What is this thing in your yard?
It’s a Bennett model 646 gasoline pump, built in December 1950. These pumps were very common at gas stations in the 1950s.
The pump has been converted to hold an electric car charger. The gallons and price display have been restored to working condition, and a tiny computer turns the original gears to make the display show how much electricity the car has used. The “gallons” are actually kilowatt-hours, and the sale price shown is the actual cost of that electricity.
Why is it here?
I needed something to attach a new car charger to, so I bought this old pump that had been sitting unused in a nearby Berkeley yard for a few decades. At first the idea was simply to put the charger in the shell as a piece of yard art, but it seemed like an interesting challenge to get the original display working properly.

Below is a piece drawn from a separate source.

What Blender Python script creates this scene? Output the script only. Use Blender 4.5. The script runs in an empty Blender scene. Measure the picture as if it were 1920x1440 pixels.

What’s “Flying A Gasoline”?
“Flying A” was the primary brand of Tidewater Petroleum Company from 1926 to 1966, and was a common gas station in the Bay Area. (There are still a few “Flying A” stations in Marin.) Coincidentally, the grandfather of one of the owners of this house worked as an accountant for Tidewater Petroleum in Martinez.
This pump accumulated at least 6 different layers of paint over the years, but the original logo you can faintly see is for “Flying A”. The silkscreened glass logos are modern reproductions of the (broken) originals.
“Ethyl” referred to gasoline with tetraethyl lead additives (“leaded gas”), which turned out to be a bad idea. The old “CONTAINS LEAD” warnings were missing when I bought it, so I replaced them with new “CONTAINS ELECTRONS” signs in the correct style.
How do the gallon and price display work?
When I got the pump, everything was completely seized up (as you’d expect for something untouched for 40 years). I removed (and saved) the gasoline-specific parts to make room for the car charger, but left the broken display unit (the part that shows gallons and dollars) because it looked interesting.
Then I found you can buy original display units from people who completely restore them, which is quite a task — here’s a diagram of the parts:
I bought a restored display unit, then used that as a guide to get the original display unit working, too. This required the application of large amounts of WD-40 and careful whacks with a mallet and screwdriver over several weeks. There are now two working display units for this pump, one of which is a spare.
Once the display wheel gears could be turned by hand, I added a motor designed for robotics projects to turn the gears. An Arduino Uno microprocessor uses a sensor to measure the varying current drawn by the charger, then uses a motor controller to turn the dials a tenth of a “gallon” worth whenever the car uses 100 watt-hours.
This turns out to be a little trickier than you would expect, because despite all the WD-40, the gears have several tight spots that require additional motor power to push past — but applying that much power all the time makes it spin far too quickly. So the Arduino monitors the actual speed of the motor hundreds of times a second and varies the power to ensure it keeps moving… but as slowly as possible.
The pump has a bell that makes a loud, satisfying ding! for every “gallon”, but it’s muffled with a rag for the neighbors’ sanity.
The “gallons” (kilowatt-hours) and dollar amount you see are the amount of electricity consumed since the last time it was reset to zero by turning the hand crank on the side. The price per “gallon” is the PG&E price per kilowatt-hour of electricity; by happy coincidence, that number is roughly the same as gas prices in the 1950s.
Here’s a video of the dials turning (click to play):
Do you have more pictures?
There’s some more pictures in this photo album.
Can I contact you?
Sure. contact@thisoldpump.com.
How expensive is it to drive an electric car?
Our little blue Chevy Bolt uses about 7 cents of electricity per mile. An equivalent 30 mpg gasoline car uses about 16 cents of gasoline per mile at $4.50 per gallon.
Put another way, driving an electric car — even with relatively high PG&E electric rates — is like paying $2.10 a gallon for gas. A 250-mile “full tank” costs about $17.50. (Sadly, I wasted all the savings by buying and restoring an antique gas pump.)
We’re sometimes asked if it’s inconvenient to wait for the electric car to recharge, but we never drive it more than 250 miles in a day (we drive our plugin hybrid van for those trips), so it “fills up” at night by itself, which is more convenient than even a quick gas station visit. It’s nice to have a “full tank” every morning.
(We actually set the charge to finish at 9 AM, which in the summer means it uses excess solar power available in the early morning on the California grid.)